Doubtless, India and Pakistan are separate geographical entities. But, then, is it fair to deny to their school and college students their shared past and collective memories? The painful reality is that the project of history writing in Pakistan, more than in India, has been tailored to suit the ideologies of the ruling elites. As a result, our shared past is bruised and fragmented. Indian histories are being written, often untidily, by Indian historians; Pakistani historians are, at the same time, busy writing the history of Pakistan with little or no sense of the unities in their past. In this melee the historian of the subcontinent, without being rooted in his fatherland or motherland, turns into a comic figure. Asked to analyse an artificially contrived and divided past, his attempts to discern elements of unity, continuity and coherence invite rebuke and repudiation.
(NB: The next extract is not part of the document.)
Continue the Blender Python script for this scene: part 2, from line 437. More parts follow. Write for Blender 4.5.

The state in Pakistan has invested a great deal to rationalise the two-nation theory. In India the eclecticism of the first generation of liberal and left-wing historians has given way to chauvinistic versions of the past. Instead of harnessing the creative energies of our students, their staple diet consists of an odd mixture of myths, mythologies, legends and modern-day fantasies. The arduous journey of a historian is, thus, wasted.
Authors of The History of the Freedom Movement in Pakistan and Struggle for Freedom (Vol. 11 of the Bharatiya Vidya Bhavan Series) had a common project — to undermine what was, in essence, the composite perspective on, and the pluralist interpretation of, Indian history. This convergence is not accidental, for Hindu and Muslim nationalists formulate their theories on the strength of separate religious communities plotting their destiny in a sharply defined Muslim or a Hindu universe. Their worldview on various other matters, nowadays projected in deciphering the past, has been largely shaped by much the same assumptions. Hence, the secular spokesman becomes their common enemy, and is designated as the intellectual terrorist.
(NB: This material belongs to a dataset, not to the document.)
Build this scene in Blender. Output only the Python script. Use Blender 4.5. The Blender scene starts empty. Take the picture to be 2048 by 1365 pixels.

Today, our students are exposed to another intellectual threat — attempts to design region, ethnicity or community-based curricula. If this trend continues in the form of pandering to Sikh or Jat sentiments for electoral reasons, we may soon find ourselves reading just the Jat, Sikh and Maratha histories. What will happen to Indian history is anybody’s guess.
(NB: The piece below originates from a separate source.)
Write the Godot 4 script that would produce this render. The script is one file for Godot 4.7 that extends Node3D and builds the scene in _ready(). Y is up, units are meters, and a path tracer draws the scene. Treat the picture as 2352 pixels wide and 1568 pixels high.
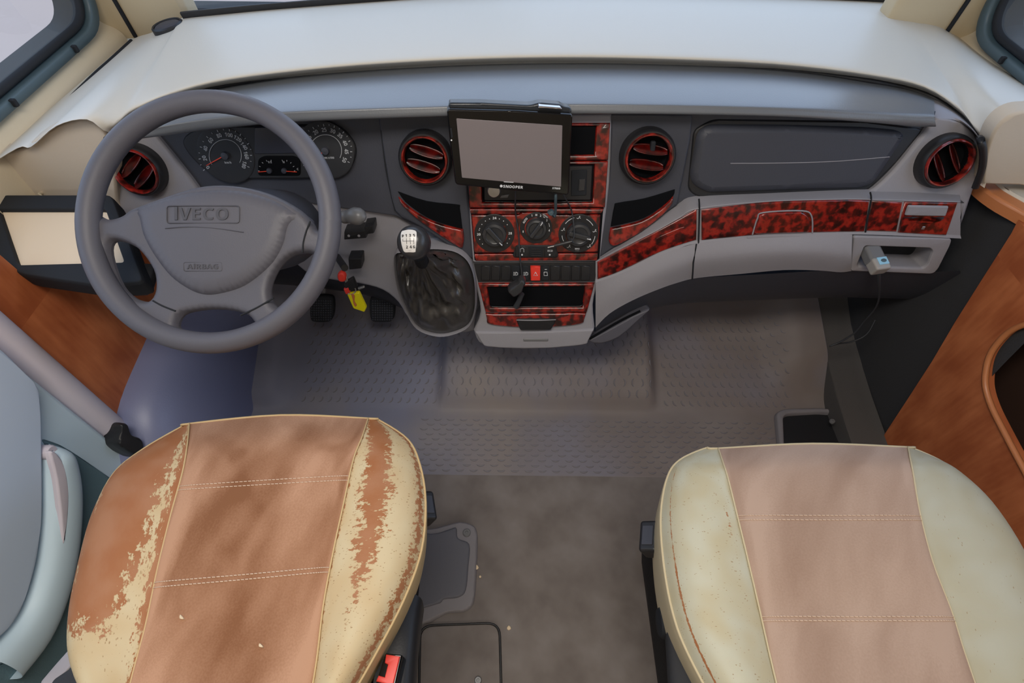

History, stated R.C. Majumdar, co-author of a major textbook published in 1946, did not respect persons or communities; second, its aim is to find out the truth by following the canons commonly accepted as sound; finally, to express the findings irrespective of political considerations. If so, let us avoid playing politics with students, and let us also scrupulously refrain from invoking symbols of discord in order to legitimise our contemporary political concerns. Education has a vital role to play in helping India and Pakistan overcome the chronically unsettling effects of their interlocked frames of perception. Inculcating a respect for the past and the curiosity to make sense of it is a major educational challenge for societies where denial of the past and the urge to change it has enjoyed popular validity.
Hopefully, Kathmandu has shown the way. An India-Pakistan History Congress
in Delhi or Lahore may well be the next step towards healing the
wounds of the past. If not cricket, let the teaching of history be
an instrument of peace in the subcontinent.